For city officials in Ellsworth and Portland, being tasked with conforming to Maine’s landmark housing law was an opportunity to do more than come into compliance. It was a chance to make transformative land use reforms.
The legislation signed into law by Gov. Janet Mills last year, L.D. 2003, required Maine municipalities to adopt standards around affordable housing, permitted residential uses and accessory dwelling units. Those included allowing more than one unit to be built on any lot already zoned for single-family housing and permitting additional density for affordable housing developments in a community’s “growth” areas.
The aim of the overhaul was to increase housing, and a study conducted as part of it found that Maine needs to nearly double annual housing production through 2030 to fix historic underproduction and meet expected population growth.
Cities and towns with a council-style government had to conform to the law’s standards by Jan 1, 2024. Municipalities governed by town meetings have until July 1.
The new legislation has been contentious, particularly in southern Maine communities with the state’s strictest housing laws. But Ellsworth and Portland emerged as cities that marshaled wide support for ordinances going beyond the law’s requirements.
In Portland, the city council finalized a large set of changes in December that will allow four units plus two accessory dwellings on all mainland single-family lots. Policymakers also aimed to increase density by exempting the first four units in residential projects from off-street parking requirements.

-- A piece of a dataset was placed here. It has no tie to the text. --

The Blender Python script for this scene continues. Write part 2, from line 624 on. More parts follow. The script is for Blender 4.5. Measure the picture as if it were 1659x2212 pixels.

These standards are the result of months of advocacy from city planners and Portland residents, but notably, too, of a coalition between groups that often oppose each other in city politics, including the Portland Regional Chamber of Commerce and the Maine chapter of Democratic Socialists of America.
To Quincy Hentzel, CEO of the regional chamber, going beyond L.D. 2003’s base requirements to promote more housing in Portland was a no-brainer. The future of Maine’s workforce counted on city officials doing more, she said.
“You honestly cannot have a conversation with any employer, regardless of industry or size, who is not having challenges with their employees finding affordable places to live, and it’s really, it’s been a huge challenge in a city like Portland,” she said. “We really need to recruit people from all over to come to Maine, but if you can’t find housing for people, they just cannot move here.”
Limited land availability in Portland has long been a barrier to developing housing there, Hentzel said. Allowing fourplexes to be built in any lot zoned as residential is a “modest” step forward, but it will increase housing opportunities in the city, she said.
Maximizing existing residential lots was, in part, the legislative intent behind L.D. 2003, according to testimony from the bill’s sponsor, former Speaker of the Maine House Representatives Ryan Fecteau.
“[The environmental community] appreciate the proposals in this bill because they promote density and infill in land already zoned for housing,” Fecteau testified in March last year.
In Ellsworth, city planner Matt Williams took implementing L.D. 2003 as an opportunity not only to promote denser, infill development in growth areas, he accompanied those changes with restrictions to short-term rentals in Ellsworth.
Both Ellsworth and Portland already had ordinances on the books that conformed to a few of L.D. 2003’s requirements, such as allowing accessory dwelling units to be built on single-family residential lots. But sometimes, accessory dwelling units can be built as investment properties and leased out as short-term rentals, which take up a “significant portion” of Ellsworth’s available housing stock for year-round residents, Williams said.
To regulate short-term rentals as the rules governing accessory dwelling units become more permissive, Williams created an ordinance stating that for the first 10 years after someone builds an accessory dwelling unit as a result of L.D. 2003, they cannot rent it out for fewer than 28 days.
“It has to be a year-round rental to help with [or] potentially offset some of the housing shortage, and not just encouraging development for a vacation rental,” he said.
These bold changes alone won’t be enough to make housing affordable in Ellsworth and Portland, city officials said. But opening up single-family lots to accommodate additional units and incentivizing affordable housing construction will help alleviate the acute housing shortage in those cities.
“To even modestly increase housing, at this stage, we will take whatever housing we can get,” said Hentzel.
All municipalities are on track to conform to L.D. 2003 by their respective January and July deadlines, according to Rebecca Graham, a senior legislative advocate at Maine Municipal Association. However, MMA does not track where each community is in that process, and there is no enforcement mechanism if a municipality does not conform, Graham said.